Whitney was generous enough to quote me a couple of times in her article, but I want to share just a bit more of what I said:
If you’re like me, and most of your business comes from word-of-mouth or direct client poaching, you must be able to demonstrate — in the first conversation — that you know how to ask questions that force them to reevaluate their own assumptions about their particular problem and the solution they were expecting to buy or buy into. Once consultants overly commodify their work (the idiosyncratic end results of their process), the conversation changes to whether or not you’re the right “vendor” for them to purchase from the proverbial vending machine.
The great thing about having a large portfolio is that it helps convince people that they should talk to you in the first place.
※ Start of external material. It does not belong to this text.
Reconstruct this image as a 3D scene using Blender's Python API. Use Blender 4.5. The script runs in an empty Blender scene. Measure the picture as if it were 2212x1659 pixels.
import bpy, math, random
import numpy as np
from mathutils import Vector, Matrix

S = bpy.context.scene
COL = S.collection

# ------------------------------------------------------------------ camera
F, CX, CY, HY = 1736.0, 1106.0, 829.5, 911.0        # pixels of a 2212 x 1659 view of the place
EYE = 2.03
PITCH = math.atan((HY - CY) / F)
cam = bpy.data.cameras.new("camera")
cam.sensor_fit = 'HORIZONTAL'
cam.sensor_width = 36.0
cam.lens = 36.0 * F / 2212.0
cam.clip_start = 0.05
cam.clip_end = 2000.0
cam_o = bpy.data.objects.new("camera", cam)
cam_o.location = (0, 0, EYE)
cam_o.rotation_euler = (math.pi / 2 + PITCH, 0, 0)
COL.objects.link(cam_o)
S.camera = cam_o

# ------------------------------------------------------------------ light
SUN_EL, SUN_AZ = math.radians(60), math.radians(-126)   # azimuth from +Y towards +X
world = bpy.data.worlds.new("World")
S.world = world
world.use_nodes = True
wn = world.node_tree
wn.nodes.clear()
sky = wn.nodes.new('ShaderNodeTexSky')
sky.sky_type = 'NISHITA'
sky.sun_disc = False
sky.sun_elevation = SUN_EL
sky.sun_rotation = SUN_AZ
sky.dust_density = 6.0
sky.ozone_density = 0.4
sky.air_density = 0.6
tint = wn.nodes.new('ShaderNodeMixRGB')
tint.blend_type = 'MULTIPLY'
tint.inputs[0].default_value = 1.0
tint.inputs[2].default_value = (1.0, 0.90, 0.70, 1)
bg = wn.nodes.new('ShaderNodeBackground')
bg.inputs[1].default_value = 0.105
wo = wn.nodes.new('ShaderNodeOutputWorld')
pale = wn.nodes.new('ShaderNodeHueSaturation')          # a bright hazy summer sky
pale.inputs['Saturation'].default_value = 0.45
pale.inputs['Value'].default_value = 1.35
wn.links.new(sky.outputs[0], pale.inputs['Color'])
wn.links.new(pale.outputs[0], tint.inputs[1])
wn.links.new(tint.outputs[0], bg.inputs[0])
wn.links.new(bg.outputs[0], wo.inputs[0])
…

What it won’t do, however, is prove that you’re a good fit for the client, their culture, or the task at hand. A conversation about one’s portfolio can also distract prospects from what’s really important: uncovering the problem and explaining how specific tools in your process toolkit will solve it. Otherwise, it’s easy for the conversation to devolve into, “So, I see you haven’t worked with any companies in the wholesale veterinary nutraceuticals industry before.”
Here’s a short list of recent projects I can’t/won’t show in an online portfolio*: I can’t show you a multi-channel, integrated content strategy I did for a record label. I can’t show you the personas and wireframes for a site that’s in the process of being built for a company that’s rebranding itself. I can’t show you Facebook app I designed for a startup that hasn’t launched yet. I can’t show you the conversion optimization documents I’ve done for clients who’ve yet to implement my recommendations. So, unless I change my client base very soon, there’s a lot I can’t show you.
But that shouldn’t be a conversation-killer. Should it?
(*Of course, if you’re considering me for a project, I’m happy to present some of this work to you — in person or via live screencast. You just can’t take it with you, and I won’t post it online. Ultimately, I’ll be sharing my portfolio, as it were, in the form of case studies, because I think the results should speak for themselves. And by “results” I mean the impact to the business, not the design.)